Le prime realizzazioni di giardini panteschi risalgono probabilmente al periodo della dominazione araba.
Le cisterne
Fin dall'antichità, gli abitanti dell'isola cominciarono a realizzare dei contenitori per far sì che vi convogliasse l'acqua piovana: le cisterne edificate sotto terra e rese impermeabili attraverso una tecnica costruttiva soggetta a perfezionamenti già in età punica.

Tale esigenza è legata alla preoccupazione degli abitanti di non poter usufruire di abbondante acqua piovana in un territorio caratterizzato, dal punto di vista idrogeologico e climatico-ambientale, da scarsità di piogge.

Esistono due tipi di cisterne: cisterna campanulata, con pianta ellittica e sezione a bottiglia, tipica del periodo fenicio-punico; cisterna a volta, caratterizzata dalla tecnica ad arco, di incerta derivazione.

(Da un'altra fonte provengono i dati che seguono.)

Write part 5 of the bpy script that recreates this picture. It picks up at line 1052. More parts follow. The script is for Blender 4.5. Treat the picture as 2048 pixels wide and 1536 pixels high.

La cisterna ha fin da subito rappresentato una sorta di integrazione armonica con l'abitato pantesco e ciò lo si denota maggiormente nella sua sinuosa copertura a volta e nel suo rivestimento in battuto di tufo impermeabilizzato.
  1. "l'aia", piano circolare, dal diametro di circa 4 metri e delimitato da bassi muretti, con l'ausilio di un asino, veniva utilizzata per la macinazione dell'orzo e del grano;
  2. "u stinniture", tipico dei dammusi più grandi o appartenenti a famiglie possidenti, era adibito all'essiccazione dello zibibbo per la realizzazione dell'uva passa, ingrediente principe del passito;
  3. "i sarduni", locali utilizzati come stalle per animali quali il mulo o l'asino;
  4. "i macasena", magazzini dove venivano depositate le scorte di cibo, dal frumento ai capperi, ed i relativi attrezzi agricoli; un apposito magazzino era riservato per la produzione e la conservazione del vino e delle botti.
  5. "u zacchino" porcilaia, destinata ai maiali e riconoscibile per la presenza, al suo interno, di una pila, contenitore per cibo scavato nella pietra.